In the medium term, our visions is to build that an informed consensus and a wide adoption of the envisioned standards will spur substantial R&D projects and open ecosystems to lead participating actors and nations in a solid actionable path to achieve: (1) a renewed digital sovereignty of citizens and public institutions; (2) a global business leadership in the most strategic security-sensitive IT sectors, such as autonomous vehicles, advanced AI, critical infrastructure; (3) a reference for the protection of critical assets and infrastructures, strategic defense communication, intelligence and lawful access systems, through an international trustworthy computing base; and (4) a sound low-level IT computing base and governance models for advanced AI.

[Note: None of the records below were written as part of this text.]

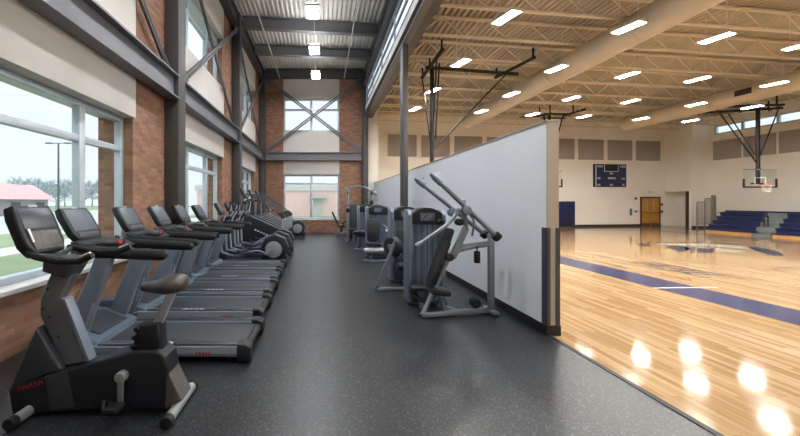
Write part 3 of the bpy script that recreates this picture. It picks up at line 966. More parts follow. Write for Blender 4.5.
for i in range(5):
    m = MB(); m.box((i * 0.3 + 0.002 if i else -0.03, -0.33 + 0.1 * i, 0), (i * 0.3 + 0.3 - 0.002, 0.33 + 0.1 * i, 0.2 * (i + 1) - (0.06 if i == 0 else 0.0)), 0.008); m.build('step', M['grey_step'], root)
m = MB(); m.box((1.48, -0.33 + 0.4, 0), (1.53, 0.33 + 0.4, 1.08)); m.build('back_panel', M['navy'], root)
rl = empty('handrail', 'dark looped handrail standing on the bleacher stair', 'handrail', (19.35, 15.22, 0.402))
m = MB()
m.tube([(-0.12, 0, 0), (-0.12, 0, 0.42), (0.0, 0.02, 0.52), (0.08, 0.06, 0.52), (0.12, 0.06, 0.42), (0.12, 0.06, 0.0)], 0.022, 8, smooth=4)
m.tube([(-0.12, 0, 0.28), (0.12, 0.06, 0.28)], 0.015, 6)
m.build('rail', M['rail'], rl)
# end guard rails
for i, (px0, px1, pt, pb, Y) in enumerate(((697, 704.5, 202, 222, 18.2), (705, 712, 198.5, 219, 18.7), (711.5, 715.5, 195.5, 211, 19.2))):
    a, b = at(px0, pt, Y), at(px1, pt + 1, Y - 0.25)
    zb = 0.0
    g = empty('guard_rail', 'grey barred guard rail at the far end of the bleachers, %s from the corner' % ORD[i], 'guard rail', (a.x, Y, 0), 'bleacher end rails')
    dx, dy = b.x - a.x, -0.25
    m = MB(); m.tube([(0, 0, zb), (0, 0, a.z - 0.05), (0.05 * dx, 0.05 * dy, a.z), (0.95 * dx, 0.95 * dy, a.z), (dx, dy, a.z - 0.05), (dx, dy, zb)], 0.025, 8); m.build('rail', M['mesh_rail'], g)
    for k in range(1, 5):
        m = MB(); m.tube([(dx * k / 5, dy * k / 5, 0.35), (dx * k / 5, dy * k / 5, a.z)], 0.014, 6); m.build('bar', M['mesh_rail'], g)
    m = MB(); m.tube([(0, 0, 0.35), (dx, dy, 0.35)], 0.02, 6); m.build('lower_rail', M['mesh_rail'], g)

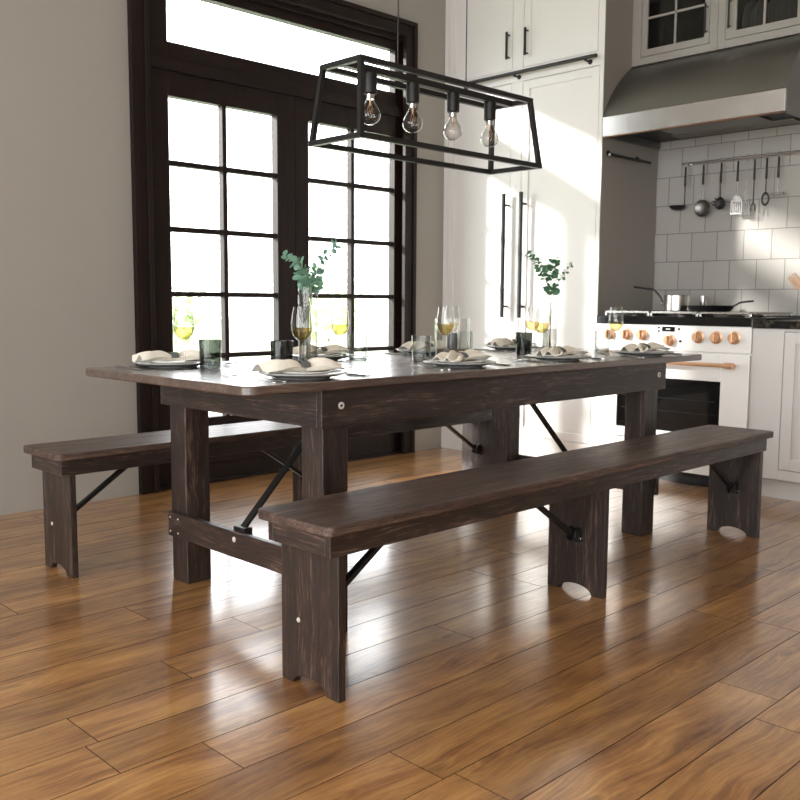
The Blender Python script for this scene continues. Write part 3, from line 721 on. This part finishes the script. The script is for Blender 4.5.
bm = bmesh.new(); bx(bm, K+.40, H0+.12, 1.952, K+.52, H1-.2, 1.9615); obj('lamp_panel', bm, principled('grey_diffuser', lin((120,118,112)), .5), hd, bev=.002)
bm = bmesh.new(); bx(bm, K-.002, H0, 1.9165, K+.02, H1, 1.9215); obj('lower_trim', bm, principled('dull_bronze_edge', lin((120,86,66)), .4, .6), hd)

# ------------------------------------------------------------------ upper glass cabinets
U = 3.47
def glass_cab(y0, y1, gy0, gy1, gm, d0, d1, hy, label):
    t = thing('glass_wall_cabinet', label, 'cabinet', (0,0,0), 0, 'glazed wall cabinets above the hood')
    z0, z1 = 2.356, 3.045
    bm = bmesh.new(); bx(bm, U+.021, y0, z0, 3.79, y0+.018, z1); bx(bm, U+.021, y1-.018, z0, 3.79, y1, z1)
    bx(bm, U+.021, y0+.018, z0, 3.79, y1-.018, z0+.05); bx(bm, U+.021, y0+.018, z1-.02, 3.79, y1-.018, z1)
    obj('carcass', bm, GREI_SHADE, t)
    obj('back_panel', box(3.775, y0+.019, z0+.051, 3.789, y1-.019, z1-.021), BLACKM, t)
    bm = bmesh.new(); bx(bm, U, y0, z0, U+.0205, d0-.002, z1); bx(bm, U, d1+.002, z0, U+.0205, y1, z1)
    bx(bm, U, d0-.002, z0, U+.0205, d1+.002, 2.397); bx(bm, U, d0-.002, 3.0, U+.0205, d1+.002, z1)
    obj('face_frame', bm, GREI_SHADE, t, bev=.001)
    bm = bmesh.new(); gz0, gz1 = 2.438, 2.955; a0, a1 = 2.40, 2.997
    bx(bm, U+.0005, d0, a0, U+.0205, gy0, a1); bx(bm, U+.0005, gy1, a0, U+.0205, d1, a1)
    bx(bm, U+.0005, gy0, a0, U+.0205, gy1, gz0); bx(bm, U+.0005, gy0, gz1, U+.0205, gy1, a1)
    d = obj('door', bm, GREI_SHADE, t, bev=.001)
    bm = bmesh.new(); bx(bm, U+.003, gm-.006, gz0, U+.018, gm+.006, gz1)
    for z in (2.61, 2.785): bx(bm, U+.003, gy0, z-.006, U+.018, gy1, z+.006)
    obj('muntin_grid', bm, GREI_SHADE, d)
    obj('pane', box(U+.009, gy0-.003, gz0-.003, U+.013, gy1+.003, gz1+.003), GCAB, d)
    bar_handle(hy, 2.449, 2.607, .0055, U, d, .03)
    obj('shelf', box(U+.03, y0+.019, 2.70, 3.77, y1-.019, 2.715), GREI_SHADE, t)
    return t
glass_cab(.530, 1.056, .608, .958, .785, .578, .996, .590, 'glazed wall cabinet with dark empty interior, left one above the hood')
glass_cab(.022, .528, .101, .424, .273, .062, .484, .455, 'glazed wall cabinet holding upright plates, right one above the hood')
for i in range(9):
    y = .125+i*.034
    s = obj('plate', bmesh.new(), CHINA)
    bm = bmesh.new(); r = .105 if i % 2 == 0 else .09
    lathe(bm, [(0, 0), (r*.6, 0), (r*.95, .012), (r, .014), (r*.97, .016), (r*.6, .004), (0, .004)], 0, 0, 0, 36, 'y')
    bmesh.ops.recalc_face_normals(bm, faces=bm.faces); bm.to_mesh(s.data); bm.free()
    s.data.materials.clear(); s.data.materials.append(CHINA)
    s.location = (3.62, y, 2.4065+r); s.rotation_euler = (math.radians(0 if i < 7 else 6), 0, 0)
    for p in s.data.polygons: p.use_smooth = True
    if i == 8: pos = 'leftmost, next to the handle'
    elif i == 0: pos = 'rightmost in its row'
    else: pos = ('large' if i % 2 == 0 else 'small')+' one, number %d from the right' % (i+1)
    tag(s, 'upright plate in right glazed cabinet, '+pos, 'plate', 'upright plates in the glazed cabinet')

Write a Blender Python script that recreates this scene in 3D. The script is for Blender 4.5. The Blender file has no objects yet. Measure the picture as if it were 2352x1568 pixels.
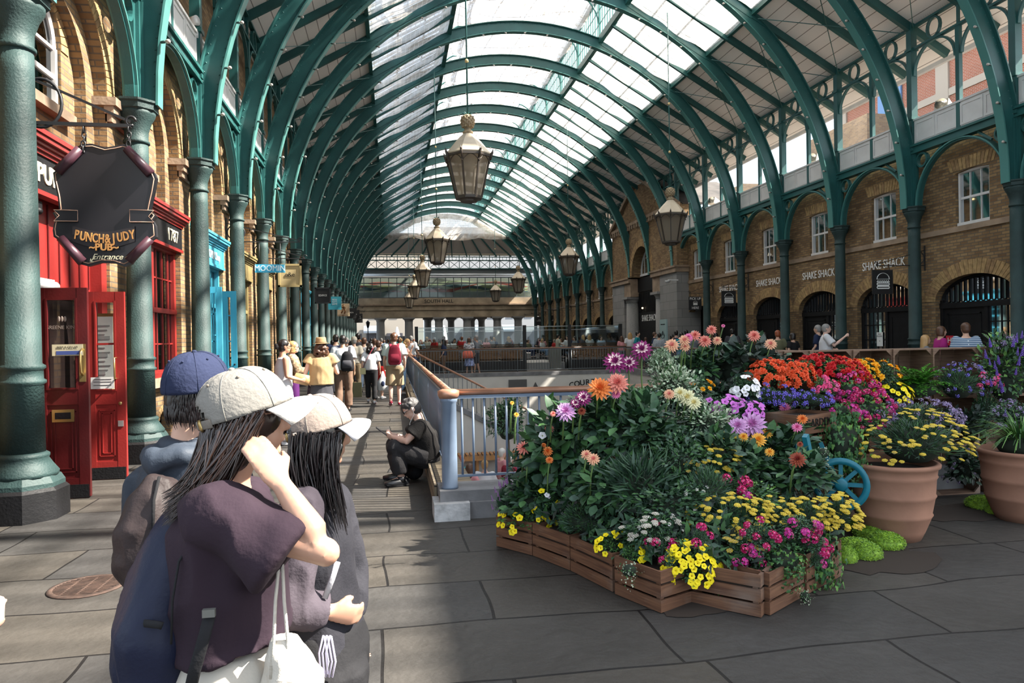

Possible paths to adoption

Although such bodies are meant to be highly effective within current legislative and constitutional frameworks – i.e. without governmental recognition or legislative changes – they will hopefully aims to provide the socio-technical oversight, standardization and certification basis for the enforceability in future scenarios of recognition or adoption as voluntary or mandatory for certain classes of services by the EU or single national governments – in order to solidly comply to their Constitutions and human rights charters – by intergovernmental agreements and treaties. Examples of such treaties could the Geneva-Convention like treaty proposed by the UN Special Rapporteur on the Right of Privacy, the proposed Snowden Treaty, or standard bodies for the “so-called” World-Sized Web called for by Bruce Schneier. They may constitute an example (OMC post) of the “sector-specific” solutions to Safe Harbour issue, and other EU/US privacy issues, as suggested by Max Schrems. Constituent processes for the creation of the mentioned intergovernmental treaties could get inspiration from those of the Coalition for International Criminal Court, lead by the World Federalist Movement, that created the International Criminal Court, or a proposed constituent process based on UN Caucuses, which was approved by the World Federalist Movement 2008 Congress (post).


(Definition: We define as having a “constitutionally-meaningful level of trustworthiness”, a given end-2-end IT service that is confidently resistant to persistent attempts worth tens of millions of euros to compromise its life-cycle and tens of thousands to compromise a single user, by actors with high plausible deniability and very low actual liability.)